1. October 2003: My room in London - first room in Oxford
2. December 2003: Oxford - London
3. January 2004: London - Oxford
4. March 2004: Oxford - London
5. April 2004: London - Oxford
6. June 2004: Oxford - London
7. October 2004: London - second room in Oxford
8. December 2004: Oxford - London
9. January 2005: London - Oxford
10. March 2005: Oxford - London
11. April 2005: London - Oxford
12. June 2005: Oxford - London
13. June 2005: London - Paris
14. December 2005: Paris - London
15. January 2006: London - first room in Hamburg
16. June 2006: Hamburg - Marseille
17. September 2006: Marseille - London
18. October 2006: My room in London - third room in Oxford
19. December 2006: Oxford - London
20. January 2007: London - Oxford
21. March 2007: Oxford - London
22. April 2007: London - Oxford
23. June 2007: Oxford - London
24. January 2008: London - Dortmund
25. February 2008: Dortmund - Münster
26. April 2008: Münster - Düsseldorf
27. September 2008: Düsseldorf - second room in Hamburg
28. November 2008: second room in Hamburg to third room in Hamburg.

5 years, 2 months - or 60 months - and 28 moves. That's little more than two months stay in any one place on average.

And now I have a huge room with a balcony and view over Hamburg in a cool flatshare in a cool part of town. And I don't have to move out any time soon.

I might conceivably be here for more than a year, might experience an entire cycle of sunrises and sunsets, of leaves unfurling, rusting and falling, of root vegetables, fruits and squashes in one place. Might be able to acquire things that I don't actually need without wondering how I'm going to ship them.
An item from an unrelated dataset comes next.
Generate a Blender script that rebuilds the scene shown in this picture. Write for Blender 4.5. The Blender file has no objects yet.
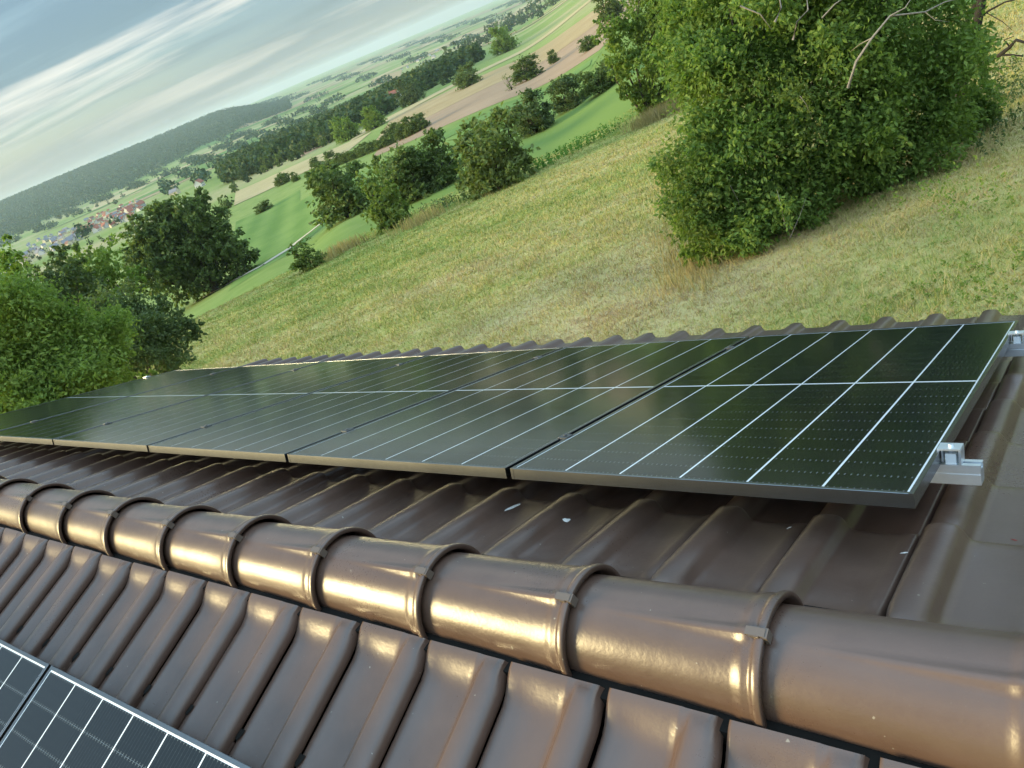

It's like breathing out after a long, long time holding your breath. Like reaching the end of a 25 meter swimming pool after swimming under water.

Not that I didn't enjoy the swimming, not that my lungs didn't prickle and burn with life and power.

But it will be nice to breath easily again. For who knows how long.

Wednesday, 12 November 2008

... I'd sell it in America

"For years, journalists and other economic worrywarts have been predicting a serious slump in consumer spending, and it did not happen. 'Never underestimate the American consumer,' as a Wall Street cliché puts it. Like most clichés, this one has some truth to it. Even before its recent housing-fueled boom, consumer spending was a bigger part of the American economy than of, say, the French or German economy. Americans like to buy things, and they also don’t tend to stay pessimistic for long."

There was me feeling constant long-term guilt for relying in my thinking on sweeping assumptions about American consumer society.

Well, now we have it confirmed from the New York Times, people. Stereotype to your hearts' content!